The reason I wrote this post is the famous TIOBE Index of programming languages.
Today is the first day since 2001 that Java isn’t in the top 3.
That is why we, as the Java community, should look at our competition. What did Python do right? Why is it topping the chart?
A major reason, I think, is the feedback and steep learning curve of Java. If you want to parse some data, would you rather download a Java Runtime, install an IDE, install Maven etc? Or would you rather open the browser, have documentation and tutorials inlined with running examples? This is SO much easier.
The same is true for learning frontend/Javascript, there are so many websites that allow you to jump right in and test your code, sites like jsfiddle or codepen.

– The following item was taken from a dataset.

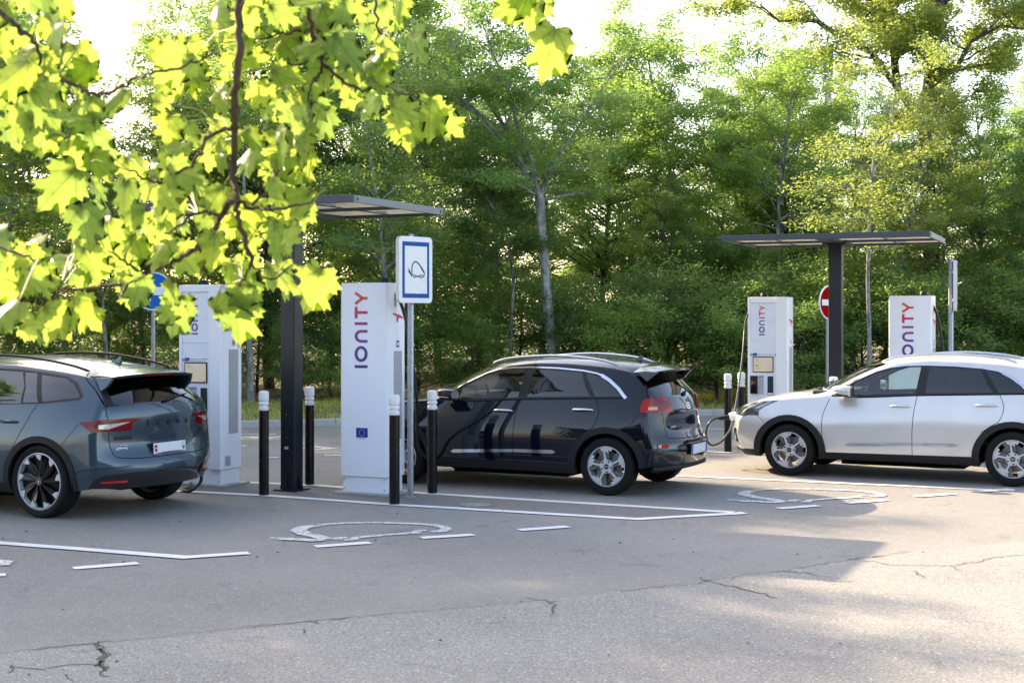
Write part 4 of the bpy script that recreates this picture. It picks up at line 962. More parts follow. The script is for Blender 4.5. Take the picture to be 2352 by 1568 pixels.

My wish for 2023: Oracle, Microsoft, Google, Azul… PLEASE make this a reality.
They do exist…
Update 2023-05-01:
Almost forgot: There are some online Java Notebooks that provide much of the functionality given above, here are some options you can consider:
- Apache Zeppelin (a Jupyter-like runtime that has Java bindings)
- IJava (a Jupyter kernel for executing Java code)
- And more, mostly single developer hacked/weekend projects
The main problem I have isn’t that these project don’t exist; we just don’t utilize them, at all. There is no widespread support for this. It would be such a powermove if Oracle launched a similar product and encouraged libraries to embed it (running on their cloud for example).
If you want to get into AI/deep learning for example, here are two examples, Java or Python, I know which I’d pick:
Java: Quickstart DeepLearning4J:
Twenty steps of installing Java, Maven, git, IntelliJ, check out a project…
Python: Tensorflow Quickstart for Beginners:
No setup at all; from the start you’re importing Tensorflow and running the examples.
It isn’t all bad, here is an example where it does work:
Java: DJL
Easy to overlook, but press the top button “Run this notebook online”. Using IJava and Jupyter, yay!
Perfect for: https:://dev.java
I’d love for dev.java to become more engaging or interactive, something like a notebook. Have a place online where you can “Try now” without having to install everything.
Currently the Getting Started goes as follows:
- Open a plain text file, write your first class, without code formatting etc.
- Now you could compile it and run TADAA!
- But wait, you need to install a JDK first
- Download JDK
- Install JDK
- Learn to use the compiler
- Now run it.
Nobody got time for that anymore, sure, perhaps after you’ve decided to really go for it. But with notebooks you get instant results, you can tinker away, run stuff in the browser and see the results, perfect.